Start of EXTRACTED DATA

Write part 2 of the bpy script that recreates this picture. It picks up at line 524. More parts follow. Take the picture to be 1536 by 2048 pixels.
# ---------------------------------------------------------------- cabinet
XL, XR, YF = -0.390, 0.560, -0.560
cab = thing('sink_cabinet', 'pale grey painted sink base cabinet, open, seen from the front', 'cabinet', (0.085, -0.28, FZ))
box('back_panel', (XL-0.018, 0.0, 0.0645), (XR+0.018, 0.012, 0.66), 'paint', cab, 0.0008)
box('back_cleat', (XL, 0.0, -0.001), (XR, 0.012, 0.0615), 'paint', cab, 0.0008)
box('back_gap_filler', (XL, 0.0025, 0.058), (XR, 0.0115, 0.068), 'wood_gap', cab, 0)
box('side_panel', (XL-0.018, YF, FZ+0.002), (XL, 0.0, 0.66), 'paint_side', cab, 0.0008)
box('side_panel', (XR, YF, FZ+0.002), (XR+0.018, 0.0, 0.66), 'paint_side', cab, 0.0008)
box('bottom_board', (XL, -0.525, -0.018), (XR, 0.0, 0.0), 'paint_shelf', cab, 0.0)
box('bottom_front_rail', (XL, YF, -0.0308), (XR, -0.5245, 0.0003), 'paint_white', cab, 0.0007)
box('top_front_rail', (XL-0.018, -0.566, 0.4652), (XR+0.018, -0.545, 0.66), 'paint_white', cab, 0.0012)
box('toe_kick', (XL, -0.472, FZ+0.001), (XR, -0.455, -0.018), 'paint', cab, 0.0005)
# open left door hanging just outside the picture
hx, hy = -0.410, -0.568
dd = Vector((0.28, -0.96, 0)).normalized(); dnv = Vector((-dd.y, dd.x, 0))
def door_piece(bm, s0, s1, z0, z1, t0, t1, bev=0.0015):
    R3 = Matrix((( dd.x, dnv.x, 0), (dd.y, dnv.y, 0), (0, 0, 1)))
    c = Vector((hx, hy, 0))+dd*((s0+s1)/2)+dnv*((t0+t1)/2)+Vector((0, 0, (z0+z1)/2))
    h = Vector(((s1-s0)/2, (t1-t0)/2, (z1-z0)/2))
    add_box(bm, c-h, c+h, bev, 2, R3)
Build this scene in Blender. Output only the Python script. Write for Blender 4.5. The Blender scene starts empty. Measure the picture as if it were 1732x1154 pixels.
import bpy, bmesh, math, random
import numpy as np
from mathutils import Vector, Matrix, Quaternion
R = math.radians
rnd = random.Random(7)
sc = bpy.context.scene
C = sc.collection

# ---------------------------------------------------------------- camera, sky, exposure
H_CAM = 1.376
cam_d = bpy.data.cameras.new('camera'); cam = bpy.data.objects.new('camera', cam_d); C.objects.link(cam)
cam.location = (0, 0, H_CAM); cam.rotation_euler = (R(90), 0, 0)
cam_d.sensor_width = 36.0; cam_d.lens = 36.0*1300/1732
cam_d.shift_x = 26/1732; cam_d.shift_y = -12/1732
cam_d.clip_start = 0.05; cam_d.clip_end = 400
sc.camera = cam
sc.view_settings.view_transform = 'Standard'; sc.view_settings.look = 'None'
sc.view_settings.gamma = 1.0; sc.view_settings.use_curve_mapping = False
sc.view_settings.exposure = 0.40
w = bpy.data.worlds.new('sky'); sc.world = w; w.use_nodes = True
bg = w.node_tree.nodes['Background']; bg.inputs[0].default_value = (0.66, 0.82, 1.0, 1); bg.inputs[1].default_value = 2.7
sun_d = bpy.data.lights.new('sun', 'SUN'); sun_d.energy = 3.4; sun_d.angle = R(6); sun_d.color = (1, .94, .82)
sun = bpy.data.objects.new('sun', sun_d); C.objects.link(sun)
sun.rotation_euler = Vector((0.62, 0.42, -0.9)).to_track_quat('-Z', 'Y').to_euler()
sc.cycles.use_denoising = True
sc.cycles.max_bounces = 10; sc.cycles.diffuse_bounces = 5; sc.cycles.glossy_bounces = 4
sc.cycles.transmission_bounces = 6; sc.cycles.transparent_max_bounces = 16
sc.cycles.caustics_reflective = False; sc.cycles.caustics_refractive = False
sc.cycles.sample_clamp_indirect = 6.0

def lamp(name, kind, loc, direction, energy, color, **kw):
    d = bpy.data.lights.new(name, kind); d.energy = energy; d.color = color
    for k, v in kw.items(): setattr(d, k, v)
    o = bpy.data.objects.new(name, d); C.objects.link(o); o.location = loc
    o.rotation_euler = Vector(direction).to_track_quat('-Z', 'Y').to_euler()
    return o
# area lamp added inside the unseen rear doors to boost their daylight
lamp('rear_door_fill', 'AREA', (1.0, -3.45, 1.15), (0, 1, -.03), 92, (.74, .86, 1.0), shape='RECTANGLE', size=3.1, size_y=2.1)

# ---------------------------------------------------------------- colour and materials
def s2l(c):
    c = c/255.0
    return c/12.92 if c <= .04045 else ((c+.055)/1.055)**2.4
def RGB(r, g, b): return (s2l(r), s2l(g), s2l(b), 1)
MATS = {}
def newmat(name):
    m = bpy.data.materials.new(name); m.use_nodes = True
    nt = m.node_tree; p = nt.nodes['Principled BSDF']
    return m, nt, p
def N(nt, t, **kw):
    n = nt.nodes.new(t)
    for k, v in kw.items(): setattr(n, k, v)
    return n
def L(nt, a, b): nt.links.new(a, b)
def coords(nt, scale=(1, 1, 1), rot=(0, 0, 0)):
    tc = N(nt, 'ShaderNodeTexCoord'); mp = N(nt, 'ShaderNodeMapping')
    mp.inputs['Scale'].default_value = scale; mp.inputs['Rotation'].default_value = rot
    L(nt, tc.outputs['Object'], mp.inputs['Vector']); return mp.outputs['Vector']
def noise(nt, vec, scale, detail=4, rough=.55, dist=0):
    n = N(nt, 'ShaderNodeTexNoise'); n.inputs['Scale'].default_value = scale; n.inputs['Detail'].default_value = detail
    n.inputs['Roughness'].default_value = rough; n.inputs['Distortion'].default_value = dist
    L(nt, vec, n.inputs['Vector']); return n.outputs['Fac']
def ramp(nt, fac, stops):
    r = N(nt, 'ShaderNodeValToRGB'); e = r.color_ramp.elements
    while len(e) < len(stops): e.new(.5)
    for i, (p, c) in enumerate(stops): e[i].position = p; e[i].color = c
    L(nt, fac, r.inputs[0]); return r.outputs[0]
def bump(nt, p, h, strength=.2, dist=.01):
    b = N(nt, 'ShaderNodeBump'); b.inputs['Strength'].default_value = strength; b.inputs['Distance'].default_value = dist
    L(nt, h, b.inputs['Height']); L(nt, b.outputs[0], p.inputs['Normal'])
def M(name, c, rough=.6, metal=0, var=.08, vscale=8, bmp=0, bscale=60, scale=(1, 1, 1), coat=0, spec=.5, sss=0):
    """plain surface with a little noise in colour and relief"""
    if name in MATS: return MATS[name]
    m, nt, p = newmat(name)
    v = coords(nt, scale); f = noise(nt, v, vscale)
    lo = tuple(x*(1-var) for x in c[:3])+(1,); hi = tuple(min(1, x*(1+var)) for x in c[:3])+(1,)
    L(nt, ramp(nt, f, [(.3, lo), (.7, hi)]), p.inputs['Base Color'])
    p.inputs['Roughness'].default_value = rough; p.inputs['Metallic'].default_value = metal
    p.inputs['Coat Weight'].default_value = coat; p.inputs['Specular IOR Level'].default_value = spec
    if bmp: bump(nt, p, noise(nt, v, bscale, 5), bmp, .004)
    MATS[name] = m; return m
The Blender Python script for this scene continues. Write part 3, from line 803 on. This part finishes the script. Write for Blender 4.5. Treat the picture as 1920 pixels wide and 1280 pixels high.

End of EXTRACTED DATA

§ **TASK OBJECTIVE**:
Copy the material above, line for line.

§ **CORRECT RESPONSE**:
Write part 2 of the bpy script that recreates this picture. It picks up at line 524. More parts follow. Take the picture to be 1536 by 2048 pixels.
# ---------------------------------------------------------------- cabinet
XL, XR, YF = -0.390, 0.560, -0.560
cab = thing('sink_cabinet', 'pale grey painted sink base cabinet, open, seen from the front', 'cabinet', (0.085, -0.28, FZ))
box('back_panel', (XL-0.018, 0.0, 0.0645), (XR+0.018, 0.012, 0.66), 'paint', cab, 0.0008)
box('back_cleat', (XL, 0.0, -0.001), (XR, 0.012, 0.0615), 'paint', cab, 0.0008)
box('back_gap_filler', (XL, 0.0025, 0.058), (XR, 0.0115, 0.068), 'wood_gap', cab, 0)
box('side_panel', (XL-0.018, YF, FZ+0.002), (XL, 0.0, 0.66), 'paint_side', cab, 0.0008)
box('side_panel', (XR, YF, FZ+0.002), (XR+0.018, 0.0, 0.66), 'paint_side', cab, 0.0008)
box('bottom_board', (XL, -0.525, -0.018), (XR, 0.0, 0.0), 'paint_shelf', cab, 0.0)
box('bottom_front_rail', (XL, YF, -0.0308), (XR, -0.5245, 0.0003), 'paint_white', cab, 0.0007)
box('top_front_rail', (XL-0.018, -0.566, 0.4652), (XR+0.018, -0.545, 0.66), 'paint_white', cab, 0.0012)
box('toe_kick', (XL, -0.472, FZ+0.001), (XR, -0.455, -0.018), 'paint', cab, 0.0005)
# open left door hanging just outside the picture
hx, hy = -0.410, -0.568
dd = Vector((0.28, -0.96, 0)).normalized(); dnv = Vector((-dd.y, dd.x, 0))
def door_piece(bm, s0, s1, z0, z1, t0, t1, bev=0.0015):
    R3 = Matrix((( dd.x, dnv.x, 0), (dd.y, dnv.y, 0), (0, 0, 1)))
    c = Vector((hx, hy, 0))+dd*((s0+s1)/2)+dnv*((t0+t1)/2)+Vector((0, 0, (z0+z1)/2))
    h = Vector(((s1-s0)/2, (t1-t0)/2, (z1-z0)/2))
    add_box(bm, c-h, c+h, bev, 2, R3)
Build this scene in Blender. Output only the Python script. Write for Blender 4.5. The Blender scene starts empty. Measure the picture as if it were 1732x1154 pixels.
import bpy, bmesh, math, random
import numpy as np
from mathutils import Vector, Matrix, Quaternion
R = math.radians
rnd = random.Random(7)
sc = bpy.context.scene
C = sc.collection

# ---------------------------------------------------------------- camera, sky, exposure
H_CAM = 1.376
cam_d = bpy.data.cameras.new('camera'); cam = bpy.data.objects.new('camera', cam_d); C.objects.link(cam)
cam.location = (0, 0, H_CAM); cam.rotation_euler = (R(90), 0, 0)
cam_d.sensor_width = 36.0; cam_d.lens = 36.0*1300/1732
cam_d.shift_x = 26/1732; cam_d.shift_y = -12/1732
cam_d.clip_start = 0.05; cam_d.clip_end = 400
sc.camera = cam
sc.view_settings.view_transform = 'Standard'; sc.view_settings.look = 'None'
sc.view_settings.gamma = 1.0; sc.view_settings.use_curve_mapping = False
sc.view_settings.exposure = 0.40
w = bpy.data.worlds.new('sky'); sc.world = w; w.use_nodes = True
bg = w.node_tree.nodes['Background']; bg.inputs[0].default_value = (0.66, 0.82, 1.0, 1); bg.inputs[1].default_value = 2.7
sun_d = bpy.data.lights.new('sun', 'SUN'); sun_d.energy = 3.4; sun_d.angle = R(6); sun_d.color = (1, .94, .82)
sun = bpy.data.objects.new('sun', sun_d); C.objects.link(sun)
sun.rotation_euler = Vector((0.62, 0.42, -0.9)).to_track_quat('-Z', 'Y').to_euler()
sc.cycles.use_denoising = True
sc.cycles.max_bounces = 10; sc.cycles.diffuse_bounces = 5; sc.cycles.glossy_bounces = 4
sc.cycles.transmission_bounces = 6; sc.cycles.transparent_max_bounces = 16
sc.cycles.caustics_reflective = False; sc.cycles.caustics_refractive = False
sc.cycles.sample_clamp_indirect = 6.0

def lamp(name, kind, loc, direction, energy, color, **kw):
    d = bpy.data.lights.new(name, kind); d.energy = energy; d.color = color
    for k, v in kw.items(): setattr(d, k, v)
    o = bpy.data.objects.new(name, d); C.objects.link(o); o.location = loc
    o.rotation_euler = Vector(direction).to_track_quat('-Z', 'Y').to_euler()
    return o
# area lamp added inside the unseen rear doors to boost their daylight
lamp('rear_door_fill', 'AREA', (1.0, -3.45, 1.15), (0, 1, -.03), 92, (.74, .86, 1.0), shape='RECTANGLE', size=3.1, size_y=2.1)

# ---------------------------------------------------------------- colour and materials
def s2l(c):
    c = c/255.0
    return c/12.92 if c <= .04045 else ((c+.055)/1.055)**2.4
def RGB(r, g, b): return (s2l(r), s2l(g), s2l(b), 1)
MATS = {}
def newmat(name):
    m = bpy.data.materials.new(name); m.use_nodes = True
    nt = m.node_tree; p = nt.nodes['Principled BSDF']
    return m, nt, p
def N(nt, t, **kw):
    n = nt.nodes.new(t)
    for k, v in kw.items(): setattr(n, k, v)
    return n
def L(nt, a, b): nt.links.new(a, b)
def coords(nt, scale=(1, 1, 1), rot=(0, 0, 0)):
    tc = N(nt, 'ShaderNodeTexCoord'); mp = N(nt, 'ShaderNodeMapping')
    mp.inputs['Scale'].default_value = scale; mp.inputs['Rotation'].default_value = rot
    L(nt, tc.outputs['Object'], mp.inputs['Vector']); return mp.outputs['Vector']
def noise(nt, vec, scale, detail=4, rough=.55, dist=0):
    n = N(nt, 'ShaderNodeTexNoise'); n.inputs['Scale'].default_value = scale; n.inputs['Detail'].default_value = detail
    n.inputs['Roughness'].default_value = rough; n.inputs['Distortion'].default_value = dist
    L(nt, vec, n.inputs['Vector']); return n.outputs['Fac']
def ramp(nt, fac, stops):
    r = N(nt, 'ShaderNodeValToRGB'); e = r.color_ramp.elements
    while len(e) < len(stops): e.new(.5)
    for i, (p, c) in enumerate(stops): e[i].position = p; e[i].color = c
    L(nt, fac, r.inputs[0]); return r.outputs[0]
def bump(nt, p, h, strength=.2, dist=.01):
    b = N(nt, 'ShaderNodeBump'); b.inputs['Strength'].default_value = strength; b.inputs['Distance'].default_value = dist
    L(nt, h, b.inputs['Height']); L(nt, b.outputs[0], p.inputs['Normal'])
def M(name, c, rough=.6, metal=0, var=.08, vscale=8, bmp=0, bscale=60, scale=(1, 1, 1), coat=0, spec=.5, sss=0):
    """plain surface with a little noise in colour and relief"""
    if name in MATS: return MATS[name]
    m, nt, p = newmat(name)
    v = coords(nt, scale); f = noise(nt, v, vscale)
    lo = tuple(x*(1-var) for x in c[:3])+(1,); hi = tuple(min(1, x*(1+var)) for x in c[:3])+(1,)
    L(nt, ramp(nt, f, [(.3, lo), (.7, hi)]), p.inputs['Base Color'])
    p.inputs['Roughness'].default_value = rough; p.inputs['Metallic'].default_value = metal
    p.inputs['Coat Weight'].default_value = coat; p.inputs['Specular IOR Level'].default_value = spec
    if bmp: bump(nt, p, noise(nt, v, bscale, 5), bmp, .004)
    MATS[name] = m; return m
The Blender Python script for this scene continues. Write part 3, from line 803 on. This part finishes the script. Write for Blender 4.5. Treat the picture as 1920 pixels wide and 1280 pixels high.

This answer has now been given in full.